Paul - that’s kinda like my thing. one sunday afternoon, it was like 5 or 6 or 7 o’clock. it was the summer time and everybody stayed out at the nude beach until the sun went down. i put on my clothes and was walking back. and these two old ladies were walking up and wearing old, like old ladies from texas clothes. and they go "‘xcuse me." and i go "yeah." "is this the nude beach?" i’m going "yeah. it’s the nude beach." and they said "we wanna get a picture. can you take your clothes off for us?" < laughter ensues > i went, "no." i said "just go on down there if you want to take pictures ladies," knowing it was a very long walk for them and they just wanted to get their cheap thing. but i wasn’t gonna give them < laughter again > even though i did have the overall tan which was great and i loved it.

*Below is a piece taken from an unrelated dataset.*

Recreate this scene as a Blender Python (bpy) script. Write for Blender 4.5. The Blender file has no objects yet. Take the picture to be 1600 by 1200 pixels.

Marcia - haaa! imagine showing these pictures to their nieces today. uhhh -

Paul - but the nude beach, it got all controversial. had to go before the city counsel. and i think the city counsel might have decided that it was ok to have this little designated area on the city property -

Marcia - i think they did.

Paul - no they didn’t. and the reason was because people were protesting for it. they went in there and they got naked in the city counsel, instead of just playing it cool. so because they got naked, then it’s like "of course we can’t do this! if we allow nudity there, then there’ll be nudity everywhere. it’ll be the naked city" kind of a thing. i think that’s what happened and that’s why it finally got shut down. but i remember the police, the cops were really cool. there were people that were peace and freedom party guys going around, and it was really, really cool.

Marcia - it was a kind of a post-woodstock feeling of we’re all cool, and everything’s great, and we’re all one.

Paul - yeah. plus, i spent my whole summer body surfing nude. and that was great! i remember tommy arakas and his cousin the voice came and we all just went naked. and it was just, phew, such a cool time.

Marcia - but that lasted what? really one summer -

Paul - yeah, just 1974.

Marcia - how did that effect your concept of living in venice?

Paul - shhht, are you kidding me? it was great.

Marcia - how did it make you feel? did you feel like you landed home?

Paul - yes. i felt like i was at home. there are certain spots in america - in the 70s there was a section of richmond virginia called the fan. this was the section that was like the east village, that was like berkeley at the time, which was like venice. there was just like these cool communities. i really felt like i was home. i think that for me the whole idea of the nude beach came at the perfect time in my life. i was 23 going on 24 two months later, after i moved in there, and it was just so lovely. it was like a hippie paradise. at the end of the first day, you remember janet planet?

Marcia - yeah

Paul - that’s where i met her. so i’m laying there and i’m like frying my wienie, and she walks up saying "can i lay down next to you?" and i look at her and go "sure." and she was blonde and surfer-chick-ish. she was already tan all over. so we became an instant item.

Marcia - she was a regular venice local. a person you could trust.

Paul - i loved the nude beach. everybody should be nude. i think that the nude beach is a very important section of the history of the entire 99 years of venice. so therefore, i just want this section to be included in the free venice beachhead paper.